As the son of a U.S. Congressman, Sheldon Laning would be expected to talk about politics, and he did not disappoint. His oration was titled “Our National Peril and How to Avoid It.” The national peril, in his view, was the system of political bosses, who selected candidates for office in “smoke-filled rooms.” His solution to this problem, was to adopt primaries, and allow voters to decide who would represent their parties in general elections. These days, of course, primaries are used by parties to select candidates in most states, so Mr. Laning was prescient in that regard. That his father was selected in by the party is ironic.

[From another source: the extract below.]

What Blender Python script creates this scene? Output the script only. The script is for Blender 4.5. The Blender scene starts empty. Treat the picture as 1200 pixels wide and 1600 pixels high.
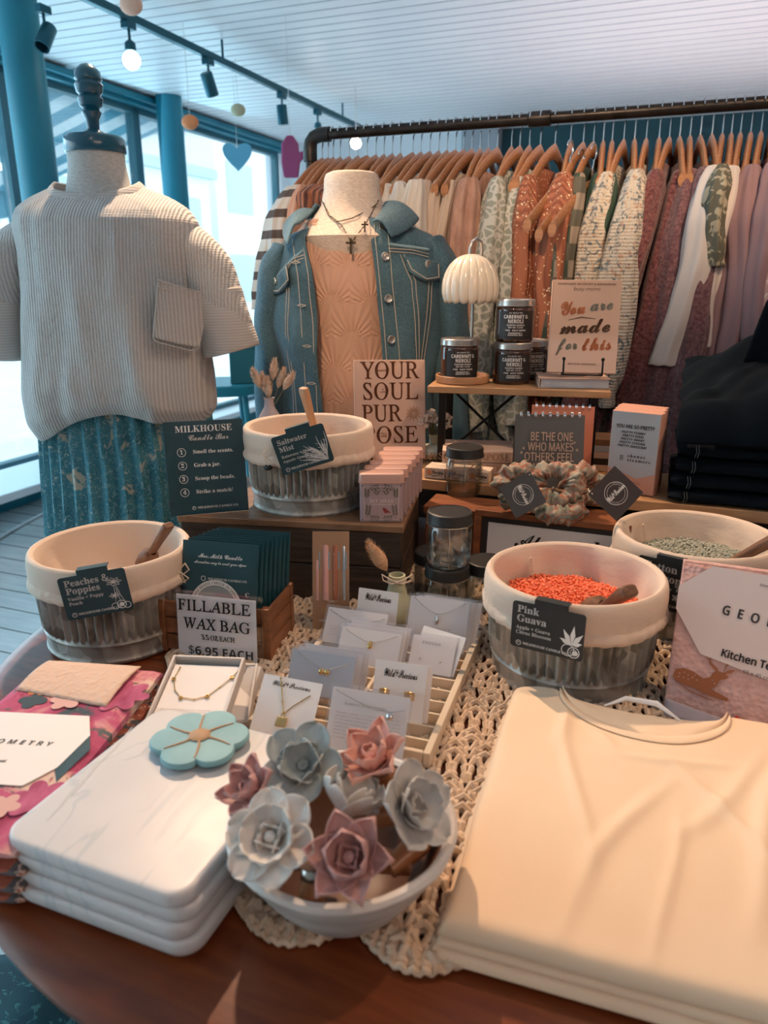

Nina Humiston Commencement Photo 1907

Nina Humiston

Like Irene Bragdon, Nina Humiston broke the norm for female students, although, unlike Irene, she did not risk tackling an oration. She instead opted for a recitation of the poem Bud’s Fairy Tale. According to newspaper accounts, “Miss Humiston’s imitation of a small child telling a highly imaginary stories was almost perfect, and was greeted by the audience with laughter and applause.” [1] Although she did not sing at the commencement ceremony, Nina was quite the musical performer as well. Like Ora Tuttle, subject of the Serendipity post on this site, Nina was active in the Methodist Church and performed at services and at church and social events. [2]

So how did these two young people fare in life? Sheldon Laning did not venture into politics, like his father. He did follow in his dad’s footsteps when it came to  business, though. After obtaining a law degree, he moved to Chicago where he worked in the automotive industry. In 1915, he married fellow Norwalk High School graduate Mildred Monnett (Class of 1908), then returned to Norwalk and took over the family publishing business, where he spent the remainder of his working life. [3]

Like many of the other young women in her class, Nina Humiston married soon after graduation. In 1908, she wed Henry Ronk, a fellow Norwalk graduate who had also been active in the Methodist Church. Henry was seven years her senior and had already graduated from college. They set up house in Shaker Heights where Henry established a successful accounting practice. [4]

That’s it for the two speakers who were selected for this honor by their classmates. Next up: the two speakers chosen by the faculty.

 

Footnotes:

[1] Descriptions of Sheldon and Nina’s presentations are from “Forty Seventh Annual,” The Norwalk Daily Reflector, June 13, 1907, page 1, column 3; “School Life is Ended,” The Norwalk Daily Reflector, June 15, 1907, page 1-2, column 6; and “Get Their Diplomas,” The Norwalk Evening Herald, pages 1,4.

[2] “Good Meeting,” The Norwalk Evening Herald, March 30, 1903, page 4, column 4.

[3] From the Stephen Laning person page in the WeRelate Wiki.

[4] From the Nina Humiston person page in the WeRelate Wiki.